** Available data **
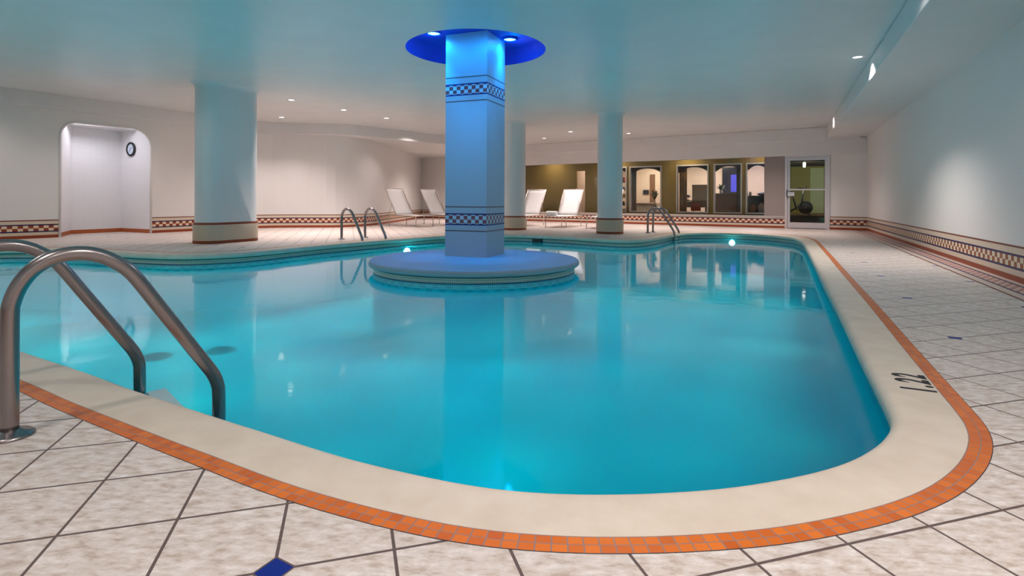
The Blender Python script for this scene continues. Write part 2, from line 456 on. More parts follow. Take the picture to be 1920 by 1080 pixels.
lip = resample(spline(LIP, 12), 0.06)
nrm = normals(lip)
for _ in range(3):
    nrm = [(nrm[i - 1] + nrm[i] + nrm[(i + 1) % len(nrm)]).normalized() for i in range(len(nrm))]
arc = [0.0]
for a, b in zip(lip, lip[1:] + [lip[0]]): arc.append(arc[-1] + (b - a).length)
def off(d): return [p + n * d for p, n in zip(lip, nrm)]
def ring3(d, z): return [(p.x, p.y, z) for p in off(d)]
def band_around(prof, name, mat, v_of, smooth=True):
    mb = MB(); rings = [ring3(d, z) for d, z in prof]
    mb.sweep(rings, uvs=lambda i, j: (arc[j], v_of(i)), smooth=smooth)
    return mb.build(name, mat)
COPW = 0.275
prof = [(COPW, 0.0), (0.10, 0.0)] + [(0.05 - 0.05 * math.sin(a), -0.05 + 0.05 * math.cos(a)) for a in [PI / 2 * k / 6 for k in range(7)]] + [(0.0, -0.08), (0.012, -0.094), (0.03, -0.1), (0.075, -0.1)]
o = band_around(prof, 'pool_coping', 'coping_stone', lambda i: 0.1 * i); tag(o, 'cream stone coping ring around the free-form pool', 'pool edge', kind='structure')
o = band_around([(COPW, 0.001), (COPW + 0.080, 0.001)], 'pool_edge_tiles', 'orange_mosaic', lambda i: 0.080 * i, False); tag(o, 'orange mosaic strip around the pool coping', 'tile strip', kind='structure')
mb = MB(); rz = [-0.1, -0.36, -0.8, -1.22]
mb.sweep([ring3(0.075, z) for z in rz], uvs=lambda i, j: (arc[j], rz[i]))
o = mb.build('pool_wall', 'pool_wall_tiles'); tag(o, 'turquoise pool wall with blue check tiles at the waterline', 'pool wall', kind='structure')
o = MB().poly([off(0.075)], -1.22).build('pool_floor', 'pool_floor_plaster'); tag(o, 'turquoise pool floor under the water', 'pool floor', kind='structure')
o = MB().poly([off(0.074)], ZW).build('pool_water', 'water', recalc=False); tag(o, 'still turquoise water filling the pool', 'water', kind='stuff')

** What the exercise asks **
Repeat the data exactly, excluding the pictures.

** Task output **
The Blender Python script for this scene continues. Write part 2, from line 456 on. More parts follow. Take the picture to be 1920 by 1080 pixels.
lip = resample(spline(LIP, 12), 0.06)
nrm = normals(lip)
for _ in range(3):
    nrm = [(nrm[i - 1] + nrm[i] + nrm[(i + 1) % len(nrm)]).normalized() for i in range(len(nrm))]
arc = [0.0]
for a, b in zip(lip, lip[1:] + [lip[0]]): arc.append(arc[-1] + (b - a).length)
def off(d): return [p + n * d for p, n in zip(lip, nrm)]
def ring3(d, z): return [(p.x, p.y, z) for p in off(d)]
def band_around(prof, name, mat, v_of, smooth=True):
    mb = MB(); rings = [ring3(d, z) for d, z in prof]
    mb.sweep(rings, uvs=lambda i, j: (arc[j], v_of(i)), smooth=smooth)
    return mb.build(name, mat)
COPW = 0.275
prof = [(COPW, 0.0), (0.10, 0.0)] + [(0.05 - 0.05 * math.sin(a), -0.05 + 0.05 * math.cos(a)) for a in [PI / 2 * k / 6 for k in range(7)]] + [(0.0, -0.08), (0.012, -0.094), (0.03, -0.1), (0.075, -0.1)]
o = band_around(prof, 'pool_coping', 'coping_stone', lambda i: 0.1 * i); tag(o, 'cream stone coping ring around the free-form pool', 'pool edge', kind='structure')
o = band_around([(COPW, 0.001), (COPW + 0.080, 0.001)], 'pool_edge_tiles', 'orange_mosaic', lambda i: 0.080 * i, False); tag(o, 'orange mosaic strip around the pool coping', 'tile strip', kind='structure')
mb = MB(); rz = [-0.1, -0.36, -0.8, -1.22]
mb.sweep([ring3(0.075, z) for z in rz], uvs=lambda i, j: (arc[j], rz[i]))
o = mb.build('pool_wall', 'pool_wall_tiles'); tag(o, 'turquoise pool wall with blue check tiles at the waterline', 'pool wall', kind='structure')
o = MB().poly([off(0.075)], -1.22).build('pool_floor', 'pool_floor_plaster'); tag(o, 'turquoise pool floor under the water', 'pool floor', kind='structure')
o = MB().poly([off(0.074)], ZW).build('pool_water', 'water', recalc=False); tag(o, 'still turquoise water filling the pool', 'water', kind='stuff')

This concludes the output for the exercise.